(Collected data entries)

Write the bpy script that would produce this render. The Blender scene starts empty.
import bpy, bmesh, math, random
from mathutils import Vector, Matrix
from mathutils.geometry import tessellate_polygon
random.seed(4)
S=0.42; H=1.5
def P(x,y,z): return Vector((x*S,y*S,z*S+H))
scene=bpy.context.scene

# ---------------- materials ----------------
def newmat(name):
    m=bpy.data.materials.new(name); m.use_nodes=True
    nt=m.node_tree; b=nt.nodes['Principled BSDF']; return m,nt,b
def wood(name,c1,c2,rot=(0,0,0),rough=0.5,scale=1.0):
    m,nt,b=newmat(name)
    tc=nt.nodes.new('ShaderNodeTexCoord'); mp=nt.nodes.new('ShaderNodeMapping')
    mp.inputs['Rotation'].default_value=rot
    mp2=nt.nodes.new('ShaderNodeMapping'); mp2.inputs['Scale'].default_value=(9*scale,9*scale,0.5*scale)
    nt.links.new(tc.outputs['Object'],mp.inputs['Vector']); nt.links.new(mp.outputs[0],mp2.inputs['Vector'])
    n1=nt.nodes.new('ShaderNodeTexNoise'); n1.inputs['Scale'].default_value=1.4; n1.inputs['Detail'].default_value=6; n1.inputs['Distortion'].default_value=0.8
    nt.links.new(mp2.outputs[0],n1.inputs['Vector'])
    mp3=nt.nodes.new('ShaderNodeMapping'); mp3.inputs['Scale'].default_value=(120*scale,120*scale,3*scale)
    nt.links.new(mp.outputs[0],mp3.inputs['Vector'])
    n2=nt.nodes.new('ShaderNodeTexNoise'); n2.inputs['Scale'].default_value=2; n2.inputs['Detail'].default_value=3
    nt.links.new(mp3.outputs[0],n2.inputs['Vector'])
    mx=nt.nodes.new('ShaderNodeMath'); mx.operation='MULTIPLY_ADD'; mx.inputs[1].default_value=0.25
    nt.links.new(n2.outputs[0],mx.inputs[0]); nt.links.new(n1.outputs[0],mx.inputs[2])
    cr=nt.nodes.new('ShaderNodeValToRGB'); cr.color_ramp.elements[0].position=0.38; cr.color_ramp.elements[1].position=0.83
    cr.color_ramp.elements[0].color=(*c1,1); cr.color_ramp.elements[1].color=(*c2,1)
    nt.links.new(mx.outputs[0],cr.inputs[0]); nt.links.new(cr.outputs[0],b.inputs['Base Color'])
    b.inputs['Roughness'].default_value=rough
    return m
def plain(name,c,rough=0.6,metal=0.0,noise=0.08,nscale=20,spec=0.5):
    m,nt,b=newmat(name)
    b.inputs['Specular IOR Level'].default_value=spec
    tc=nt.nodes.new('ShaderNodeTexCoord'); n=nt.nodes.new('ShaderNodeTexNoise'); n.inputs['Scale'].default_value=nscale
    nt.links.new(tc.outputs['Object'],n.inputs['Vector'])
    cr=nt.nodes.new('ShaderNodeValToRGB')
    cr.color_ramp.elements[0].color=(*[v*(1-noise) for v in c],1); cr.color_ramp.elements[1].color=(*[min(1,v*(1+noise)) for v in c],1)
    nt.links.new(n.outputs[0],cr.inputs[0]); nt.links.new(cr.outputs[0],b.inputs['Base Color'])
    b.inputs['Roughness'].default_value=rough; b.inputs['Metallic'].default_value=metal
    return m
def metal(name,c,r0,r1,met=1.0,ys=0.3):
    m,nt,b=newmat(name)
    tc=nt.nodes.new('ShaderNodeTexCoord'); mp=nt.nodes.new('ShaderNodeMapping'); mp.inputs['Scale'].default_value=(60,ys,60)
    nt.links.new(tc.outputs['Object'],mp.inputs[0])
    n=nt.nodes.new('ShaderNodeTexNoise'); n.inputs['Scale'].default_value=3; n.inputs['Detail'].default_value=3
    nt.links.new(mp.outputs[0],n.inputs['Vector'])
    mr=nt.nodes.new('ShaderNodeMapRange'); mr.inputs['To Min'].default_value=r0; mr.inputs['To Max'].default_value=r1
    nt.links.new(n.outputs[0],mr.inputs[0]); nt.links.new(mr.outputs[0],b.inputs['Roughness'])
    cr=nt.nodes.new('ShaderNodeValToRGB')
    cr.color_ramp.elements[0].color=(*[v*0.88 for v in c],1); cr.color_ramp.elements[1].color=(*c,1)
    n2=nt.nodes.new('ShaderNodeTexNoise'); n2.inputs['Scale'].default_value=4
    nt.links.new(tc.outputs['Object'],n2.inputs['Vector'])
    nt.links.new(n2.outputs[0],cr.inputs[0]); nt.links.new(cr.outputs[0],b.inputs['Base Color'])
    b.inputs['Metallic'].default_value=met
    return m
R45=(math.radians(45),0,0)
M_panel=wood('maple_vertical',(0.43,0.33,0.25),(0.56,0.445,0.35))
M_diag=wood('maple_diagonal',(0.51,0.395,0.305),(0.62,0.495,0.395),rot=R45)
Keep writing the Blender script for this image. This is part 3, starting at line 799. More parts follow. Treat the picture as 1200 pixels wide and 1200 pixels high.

● Task requirements: Collect the lines of the records that include the string "this".

● Completed task:
Write the bpy script that would produce this render. The Blender scene starts empty.
Keep writing the Blender script for this image. This is part 3, starting at line 799. More parts follow. Treat the picture as 1200 pixels wide and 1200 pixels high.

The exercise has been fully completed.